* **Goal**
Extract the complete data exactly as given.
◆ ◆ ◆ ◆ ◆ ◆ ◆
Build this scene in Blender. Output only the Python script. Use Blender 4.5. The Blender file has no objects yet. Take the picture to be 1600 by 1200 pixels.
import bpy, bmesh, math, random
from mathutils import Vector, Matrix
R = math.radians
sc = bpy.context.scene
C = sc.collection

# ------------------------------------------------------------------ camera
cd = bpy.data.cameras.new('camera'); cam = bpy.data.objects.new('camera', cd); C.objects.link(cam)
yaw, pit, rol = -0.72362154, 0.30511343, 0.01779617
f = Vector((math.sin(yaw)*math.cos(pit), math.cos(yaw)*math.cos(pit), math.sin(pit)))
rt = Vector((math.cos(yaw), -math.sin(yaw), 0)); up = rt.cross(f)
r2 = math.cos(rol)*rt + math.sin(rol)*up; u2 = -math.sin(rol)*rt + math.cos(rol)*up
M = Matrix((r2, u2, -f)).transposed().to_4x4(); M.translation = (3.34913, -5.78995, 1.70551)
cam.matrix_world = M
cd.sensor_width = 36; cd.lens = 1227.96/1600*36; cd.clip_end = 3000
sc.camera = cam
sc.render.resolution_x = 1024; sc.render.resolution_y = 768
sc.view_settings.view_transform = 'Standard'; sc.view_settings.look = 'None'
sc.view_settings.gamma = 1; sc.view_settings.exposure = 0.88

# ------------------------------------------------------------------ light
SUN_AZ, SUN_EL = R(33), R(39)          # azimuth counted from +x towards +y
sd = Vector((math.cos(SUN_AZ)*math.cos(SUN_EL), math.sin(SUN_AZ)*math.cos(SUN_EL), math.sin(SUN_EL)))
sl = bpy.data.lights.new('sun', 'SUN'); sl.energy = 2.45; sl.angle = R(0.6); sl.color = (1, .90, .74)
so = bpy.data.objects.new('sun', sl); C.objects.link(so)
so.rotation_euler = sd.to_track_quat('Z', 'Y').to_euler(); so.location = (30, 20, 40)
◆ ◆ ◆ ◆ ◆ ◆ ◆
* **The answer**
Build this scene in Blender. Output only the Python script. Use Blender 4.5. The Blender file has no objects yet. Take the picture to be 1600 by 1200 pixels.
import bpy, bmesh, math, random
from mathutils import Vector, Matrix
R = math.radians
sc = bpy.context.scene
C = sc.collection

# ------------------------------------------------------------------ camera
cd = bpy.data.cameras.new('camera'); cam = bpy.data.objects.new('camera', cd); C.objects.link(cam)
yaw, pit, rol = -0.72362154, 0.30511343, 0.01779617
f = Vector((math.sin(yaw)*math.cos(pit), math.cos(yaw)*math.cos(pit), math.sin(pit)))
rt = Vector((math.cos(yaw), -math.sin(yaw), 0)); up = rt.cross(f)
r2 = math.cos(rol)*rt + math.sin(rol)*up; u2 = -math.sin(rol)*rt + math.cos(rol)*up
M = Matrix((r2, u2, -f)).transposed().to_4x4(); M.translation = (3.34913, -5.78995, 1.70551)
cam.matrix_world = M
cd.sensor_width = 36; cd.lens = 1227.96/1600*36; cd.clip_end = 3000
sc.camera = cam
sc.render.resolution_x = 1024; sc.render.resolution_y = 768
sc.view_settings.view_transform = 'Standard'; sc.view_settings.look = 'None'
sc.view_settings.gamma = 1; sc.view_settings.exposure = 0.88

# ------------------------------------------------------------------ light
SUN_AZ, SUN_EL = R(33), R(39)          # azimuth counted from +x towards +y
sd = Vector((math.cos(SUN_AZ)*math.cos(SUN_EL), math.sin(SUN_AZ)*math.cos(SUN_EL), math.sin(SUN_EL)))
sl = bpy.data.lights.new('sun', 'SUN'); sl.energy = 2.45; sl.angle = R(0.6); sl.color = (1, .90, .74)
so = bpy.data.objects.new('sun', sl); C.objects.link(so)
so.rotation_euler = sd.to_track_quat('Z', 'Y').to_euler(); so.location = (30, 20, 40)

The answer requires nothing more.